The gospel brings us closer to God and closer to one another. Are we living out that fellowship? Are we growing closer together as we follow Jesus together? Are we welcoming others to join us? (How sad it would be if new people were joining us but they weren’t welcomed, weren’t even talked to, just ignored as we talk to ourselves...)

The gospel is for everyone, bringing us into fellowship together. So how can you be a part of this?

Finally, in verse 10 we see that the gospel is for everyone - especially the poor. ‘All they asked was that we should continue to remember the poor, the very thing I was eager to do.’

It’s not that the Jerusalem apostles tell Paul to start remembering the poor - they ask that he continue to remember the poor. That was the very reason he was in Jerusalem - the famine relief (Acts 11:28-30). And he was eager to do it anyway. Caring for the poor is an outflow of the gospel - it naturally follows, because the gospel is for everyone; the gospel of free grace which can’t be bought or earned; but which is freely given.

Is care for the poor an essential part of our Christian life and witness here? Are we continuing to remember them? Or is is something we need to start doing? Are we as eager as Paul was to do it?

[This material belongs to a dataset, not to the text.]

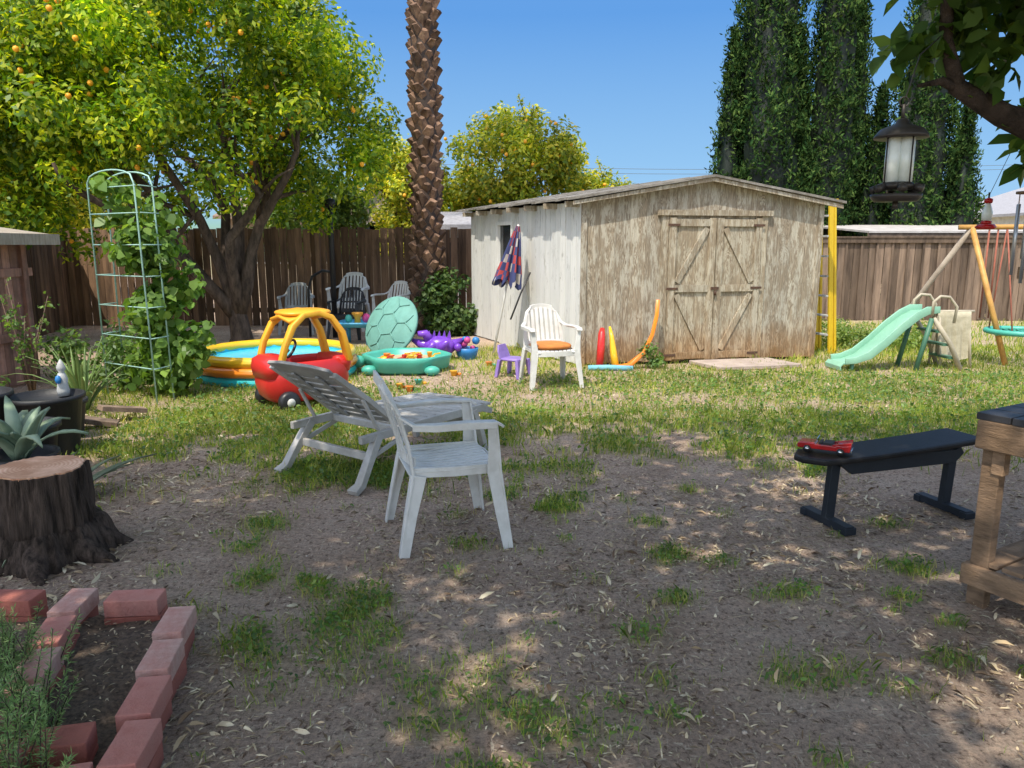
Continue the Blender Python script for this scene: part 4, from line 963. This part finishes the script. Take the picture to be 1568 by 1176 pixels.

One of the ways we can do this is through supporting the Craigavon foodbank - towards the end of October we’ll have our foodbank collection - more details will be coming shortly. But are there other ways we can remember the poor, and bring the good news to them?

Five thousand runners went home disappointed from the Marathon of the North. Their aches and pains were all in vain; all their efforts had been for nothing. Make sure that you aren’t running in vain - make sure that you’ve got the one true gospel of freedom - the gospel for everyone: no matter who you are; whatever your income; it brings us together in fellowship, united to God and to one another. This is the gospel Paul preached, the gospel all the apostles preached. The only gospel that saves.

This sermon was preached in St Matthew's Church, Richhill on Sunday morning 24th September 2017.